As the diesel engine of the 20-tonne digger brought in for the task throbbed, the upturned root was eased first one way,then another before eventually giving way to modern technology. Then it hung, like a massive, freshly pulled molar, beneath the digger's bucket as protesters continued to scream defiance.

The immediate rush was to see of anything had been buried beneath it to consecrate the site. Even as the timber was still being guided away from the edge of the excavation pit, archaeologists were diving into its hole with trowels and plastic bags to collect samples. Nothing obvious was found - instead the experts were baffled by how it had been placed there in the first place.

Dr Francis Pryor, director of archaeology at the Flag Fen Bronze Age site near Peterborough where all the wood from the circle is being removed for analysis and preservation, said there were no signs of a hole having been originally dug for it.

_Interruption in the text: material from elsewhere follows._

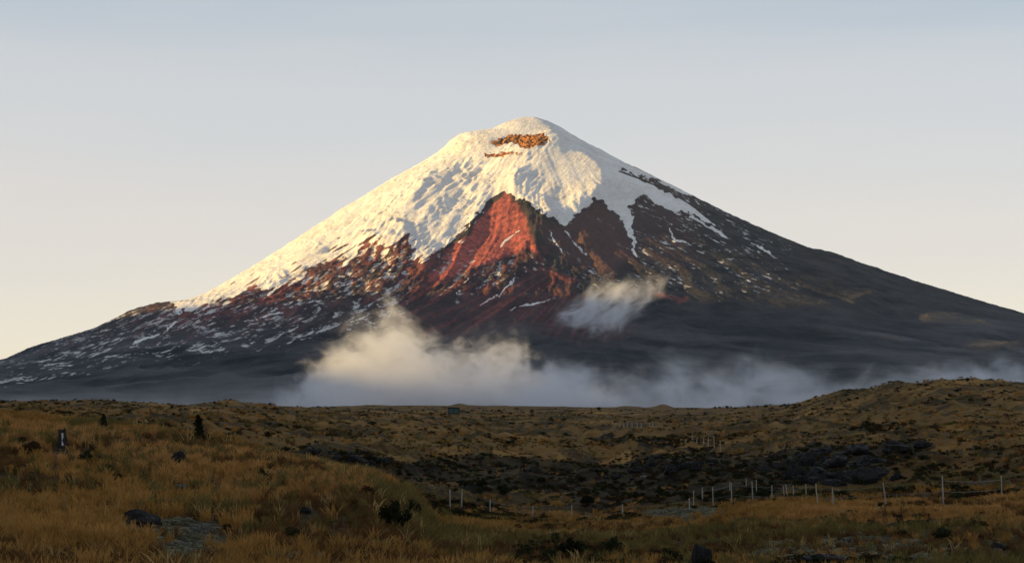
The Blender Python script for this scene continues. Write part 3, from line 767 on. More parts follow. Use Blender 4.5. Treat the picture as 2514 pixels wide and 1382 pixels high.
M_BROWN = foliage_mat('brown_dead_grass', (0.055, 0.030, 0.013), (0.20, 0.105, 0.042), 6.0)
M_STRAW = foliage_mat('pale_straw', (0.24, 0.16, 0.06), (0.48, 0.33, 0.13), 5.0)
M_MOSS = foliage_mat('grey_green_cushion_moss', (0.070, 0.070, 0.045), (0.30, 0.29, 0.20), 0.8)
M_LEAF = foliage_mat('dark_shrub_leaves', (0.010, 0.013, 0.008), (0.036, 0.040, 0.020), 0.5)
M_LEAFG = foliage_mat('green_shrub_leaves', (0.016, 0.022, 0.010), (0.050, 0.058, 0.024), 0.5)
M_LEAFB = foliage_mat('brown_shrub_leaves', (0.026, 0.016, 0.009), (0.085, 0.052, 0.026), 0.5)
m_ = NT('shrub_wood'); M_WOOD = m_.surf(m_.mix(m_.noise(m_.pos(), 9.0), rgb(0.02, 0.015, 0.010), rgb(0.07, 0.055, 0.04)), 0.9)
def rock_mat(name, lo, hi, lich):
    m = NT(name); g = m.n('ShaderNodeNewGeometry'); tc = m.n('ShaderNodeTexCoord').outputs['Object']
    n = m.noise(tc, 2.6, 6, 0.65); n2 = m.noise(tc, 9.0, 4, 0.6)
    col = m.mix(m.rng(n, 0.35, 0.68), rgb(*lo), rgb(*hi))
    up = m.n('ShaderNodeSeparateXYZ', {0: g.outputs['Normal']}).outputs[2]
    lf = m.rng(m.math('ADD', m.math('MULTIPLY', up, 0.35), n2), 0.84, 0.95, smooth=True)
    col = m.mix(lf, col, rgb(*lich))
    b = m.n('ShaderNodeBump', {'Strength': 0.8, 'Distance': 0.12, 'Height': n2})
    return m.surf(col, 0.9, 0.15, b.outputs[0])
M_ROCK = rock_mat('dark_lava_rock', (0.006, 0.006, 0.007), (0.030, 0.028, 0.028), (0.085, 0.080, 0.076))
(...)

"This means somehow they forced this solid trunk into the ground, and that's rather extraordinary," he said. "It's a problem that has got to be addressed, and in its way is a bigger problem than how the stone of Stonehenge got there."

The final drama of this extraction came even as the diggers chains took the strain and a lone woman protester rushed at the pit screaming: "Leave it, leave it!"

She wound up on the ground after she tussled with the project manager before two police officers ran over to handcuff and restrain her. The woman continued to shout as her face was forced into the mud, while other objectors joined in the racket. "Stop hurting her. Hang your heads in shame. May God have mercy on your souls," shouted one man.

Dr Bill Boismeier, the project manager from Norfolk County Council's archaeology unit, threw his safety helmet to the ground, the frustration of so many weeks of uncertainty finally breaking through.

Work at the site has been halted repeatedly by demonstrators ranging from Druids to environmental protesters.

The issue has been the subject of a series of legal challenges since news of its discovery was first reported in The Independent in January.

At one point earlier yesterday it looked as though the whole operation was going to be called off again.

Mervyn Lambert, a prominent local objector who runs a large plant-hire firm, halted proceedings on Thursday by calling in the Health and Safety Executive.

Yesterday he made another last-minute effort to keep the wood where it was by raising similar technical questions about the digger's capability. After further delays and nervous mobile phone consultations, the official go-ahead was finally given at 3.30pm.

But it was not until an hour later, when the tide had already turned, that the digger's bucket was eventually swung into position over the timber, which was swathed in foam rubber to protect it from the lifting harnesses.

"Break. Go on, break," muttered Mr Lambert as it initially refused to budge. "The people who put it in there don't want them to do it."

He was not the only one who wondered if it would hold up to the punishment. Archaeologists had previously believed the solid one-and-a-half tonne timber could have been hollow and feared that it might disintegrate during the operation.

"My god, the tension," said Dr Pryor, afterwards. "But in the end, I am delighted, because the thing is now safe."